» Challenge: Search the entries for the word "from" and pull out each line that has it.

(Scene script records)
####################
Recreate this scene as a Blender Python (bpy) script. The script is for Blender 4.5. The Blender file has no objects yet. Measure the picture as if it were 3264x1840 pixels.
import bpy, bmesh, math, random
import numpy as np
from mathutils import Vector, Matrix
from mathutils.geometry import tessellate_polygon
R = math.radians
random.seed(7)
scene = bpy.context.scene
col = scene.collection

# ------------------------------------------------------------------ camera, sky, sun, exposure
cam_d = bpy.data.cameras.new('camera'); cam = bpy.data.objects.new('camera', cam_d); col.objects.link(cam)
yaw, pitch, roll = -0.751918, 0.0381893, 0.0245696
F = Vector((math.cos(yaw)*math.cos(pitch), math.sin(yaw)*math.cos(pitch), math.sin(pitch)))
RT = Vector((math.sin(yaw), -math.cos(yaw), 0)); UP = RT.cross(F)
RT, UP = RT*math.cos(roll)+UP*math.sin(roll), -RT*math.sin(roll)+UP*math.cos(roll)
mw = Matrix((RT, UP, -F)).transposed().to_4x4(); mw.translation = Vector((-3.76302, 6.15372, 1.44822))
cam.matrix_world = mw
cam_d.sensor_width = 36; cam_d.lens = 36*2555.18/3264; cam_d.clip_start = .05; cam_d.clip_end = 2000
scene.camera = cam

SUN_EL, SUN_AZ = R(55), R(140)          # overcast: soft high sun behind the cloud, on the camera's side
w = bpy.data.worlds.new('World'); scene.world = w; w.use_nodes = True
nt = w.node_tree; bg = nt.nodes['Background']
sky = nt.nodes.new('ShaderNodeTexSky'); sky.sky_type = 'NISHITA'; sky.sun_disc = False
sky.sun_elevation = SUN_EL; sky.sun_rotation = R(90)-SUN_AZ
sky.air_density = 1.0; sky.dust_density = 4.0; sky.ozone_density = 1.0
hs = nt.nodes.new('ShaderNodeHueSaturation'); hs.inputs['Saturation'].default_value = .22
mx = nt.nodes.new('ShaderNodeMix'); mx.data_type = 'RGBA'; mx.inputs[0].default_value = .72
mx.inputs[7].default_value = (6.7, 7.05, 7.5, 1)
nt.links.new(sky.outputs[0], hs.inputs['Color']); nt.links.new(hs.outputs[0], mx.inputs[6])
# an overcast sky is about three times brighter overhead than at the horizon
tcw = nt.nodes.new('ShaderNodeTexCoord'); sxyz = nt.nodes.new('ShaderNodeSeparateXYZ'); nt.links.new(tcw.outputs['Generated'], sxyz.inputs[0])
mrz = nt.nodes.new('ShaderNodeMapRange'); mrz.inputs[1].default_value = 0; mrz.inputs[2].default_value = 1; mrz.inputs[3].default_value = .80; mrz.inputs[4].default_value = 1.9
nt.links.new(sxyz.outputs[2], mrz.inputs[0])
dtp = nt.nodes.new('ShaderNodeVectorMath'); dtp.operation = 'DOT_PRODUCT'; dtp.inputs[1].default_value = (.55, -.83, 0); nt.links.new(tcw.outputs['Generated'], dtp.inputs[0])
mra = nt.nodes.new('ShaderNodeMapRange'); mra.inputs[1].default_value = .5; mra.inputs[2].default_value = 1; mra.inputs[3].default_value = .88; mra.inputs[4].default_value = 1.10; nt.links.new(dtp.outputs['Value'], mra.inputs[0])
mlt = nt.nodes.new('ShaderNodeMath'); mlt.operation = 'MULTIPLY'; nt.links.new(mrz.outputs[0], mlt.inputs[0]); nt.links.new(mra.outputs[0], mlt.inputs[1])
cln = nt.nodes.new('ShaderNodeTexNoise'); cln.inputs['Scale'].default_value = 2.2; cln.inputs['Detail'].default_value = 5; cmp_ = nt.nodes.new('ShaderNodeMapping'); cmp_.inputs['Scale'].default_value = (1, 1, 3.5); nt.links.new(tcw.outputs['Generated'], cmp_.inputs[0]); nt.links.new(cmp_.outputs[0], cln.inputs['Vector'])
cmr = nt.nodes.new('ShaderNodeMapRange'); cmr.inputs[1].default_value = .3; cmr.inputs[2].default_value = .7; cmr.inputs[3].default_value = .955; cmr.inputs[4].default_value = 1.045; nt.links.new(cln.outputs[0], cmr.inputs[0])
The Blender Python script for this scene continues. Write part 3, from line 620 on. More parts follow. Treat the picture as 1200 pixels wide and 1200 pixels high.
####################
» The reply:
from mathutils import Vector, Matrix
from mathutils.geometry import tessellate_polygon
The Blender Python script for this scene continues. Write part 3, from line 620 on. More parts follow. Treat the picture as 1200 pixels wide and 1200 pixels high.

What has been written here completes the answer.